+++ EXERCISE INPUT

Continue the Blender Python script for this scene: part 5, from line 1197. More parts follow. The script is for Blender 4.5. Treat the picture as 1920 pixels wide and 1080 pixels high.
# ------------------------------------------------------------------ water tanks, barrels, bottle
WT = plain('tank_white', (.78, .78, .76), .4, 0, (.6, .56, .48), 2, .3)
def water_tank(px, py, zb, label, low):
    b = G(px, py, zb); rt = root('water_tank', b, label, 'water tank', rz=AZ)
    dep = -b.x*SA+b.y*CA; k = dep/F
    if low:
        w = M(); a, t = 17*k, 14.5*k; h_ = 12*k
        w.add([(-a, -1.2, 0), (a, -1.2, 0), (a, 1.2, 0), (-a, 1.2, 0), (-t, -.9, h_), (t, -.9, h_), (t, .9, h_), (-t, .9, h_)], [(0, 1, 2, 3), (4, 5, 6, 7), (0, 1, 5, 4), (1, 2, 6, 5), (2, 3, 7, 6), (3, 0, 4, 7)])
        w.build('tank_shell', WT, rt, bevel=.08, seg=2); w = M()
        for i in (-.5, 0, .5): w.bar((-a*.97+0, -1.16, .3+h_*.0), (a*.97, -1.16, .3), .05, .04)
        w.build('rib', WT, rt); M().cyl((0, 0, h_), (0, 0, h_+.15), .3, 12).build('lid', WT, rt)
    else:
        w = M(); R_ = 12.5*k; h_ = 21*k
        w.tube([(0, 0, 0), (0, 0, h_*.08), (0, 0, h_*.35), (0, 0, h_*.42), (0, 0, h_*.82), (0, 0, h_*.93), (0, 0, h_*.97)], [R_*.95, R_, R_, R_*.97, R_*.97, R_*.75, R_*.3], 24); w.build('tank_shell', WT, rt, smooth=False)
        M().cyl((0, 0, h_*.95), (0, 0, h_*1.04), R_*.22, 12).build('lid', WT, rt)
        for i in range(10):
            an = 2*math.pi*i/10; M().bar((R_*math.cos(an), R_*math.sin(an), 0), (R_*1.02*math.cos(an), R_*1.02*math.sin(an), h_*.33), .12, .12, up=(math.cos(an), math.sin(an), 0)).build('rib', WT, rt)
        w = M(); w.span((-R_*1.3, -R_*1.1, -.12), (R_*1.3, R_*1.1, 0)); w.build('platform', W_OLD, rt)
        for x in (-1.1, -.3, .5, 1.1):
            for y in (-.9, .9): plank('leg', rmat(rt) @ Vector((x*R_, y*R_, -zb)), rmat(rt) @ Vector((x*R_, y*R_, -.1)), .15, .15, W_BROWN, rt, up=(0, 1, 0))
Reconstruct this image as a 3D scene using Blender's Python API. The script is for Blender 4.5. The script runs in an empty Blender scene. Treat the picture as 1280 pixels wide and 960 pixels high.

++++++

DIRECTION
Nothing should be changed: write out all of the data as is.

EXERCISE OUTPUT
Continue the Blender Python script for this scene: part 5, from line 1197. More parts follow. The script is for Blender 4.5. Treat the picture as 1920 pixels wide and 1080 pixels high.
# ------------------------------------------------------------------ water tanks, barrels, bottle
WT = plain('tank_white', (.78, .78, .76), .4, 0, (.6, .56, .48), 2, .3)
def water_tank(px, py, zb, label, low):
    b = G(px, py, zb); rt = root('water_tank', b, label, 'water tank', rz=AZ)
    dep = -b.x*SA+b.y*CA; k = dep/F
    if low:
        w = M(); a, t = 17*k, 14.5*k; h_ = 12*k
        w.add([(-a, -1.2, 0), (a, -1.2, 0), (a, 1.2, 0), (-a, 1.2, 0), (-t, -.9, h_), (t, -.9, h_), (t, .9, h_), (-t, .9, h_)], [(0, 1, 2, 3), (4, 5, 6, 7), (0, 1, 5, 4), (1, 2, 6, 5), (2, 3, 7, 6), (3, 0, 4, 7)])
        w.build('tank_shell', WT, rt, bevel=.08, seg=2); w = M()
        for i in (-.5, 0, .5): w.bar((-a*.97+0, -1.16, .3+h_*.0), (a*.97, -1.16, .3), .05, .04)
        w.build('rib', WT, rt); M().cyl((0, 0, h_), (0, 0, h_+.15), .3, 12).build('lid', WT, rt)
    else:
        w = M(); R_ = 12.5*k; h_ = 21*k
        w.tube([(0, 0, 0), (0, 0, h_*.08), (0, 0, h_*.35), (0, 0, h_*.42), (0, 0, h_*.82), (0, 0, h_*.93), (0, 0, h_*.97)], [R_*.95, R_, R_, R_*.97, R_*.97, R_*.75, R_*.3], 24); w.build('tank_shell', WT, rt, smooth=False)
        M().cyl((0, 0, h_*.95), (0, 0, h_*1.04), R_*.22, 12).build('lid', WT, rt)
        for i in range(10):
            an = 2*math.pi*i/10; M().bar((R_*math.cos(an), R_*math.sin(an), 0), (R_*1.02*math.cos(an), R_*1.02*math.sin(an), h_*.33), .12, .12, up=(math.cos(an), math.sin(an), 0)).build('rib', WT, rt)
        w = M(); w.span((-R_*1.3, -R_*1.1, -.12), (R_*1.3, R_*1.1, 0)); w.build('platform', W_OLD, rt)
        for x in (-1.1, -.3, .5, 1.1):
            for y in (-.9, .9): plank('leg', rmat(rt) @ Vector((x*R_, y*R_, -zb)), rmat(rt) @ Vector((x*R_, y*R_, -.1)), .15, .15, W_BROWN, rt, up=(0, 1, 0))
Reconstruct this image as a 3D scene using Blender's Python API. The script is for Blender 4.5. The script runs in an empty Blender scene. Treat the picture as 1280 pixels wide and 960 pixels high.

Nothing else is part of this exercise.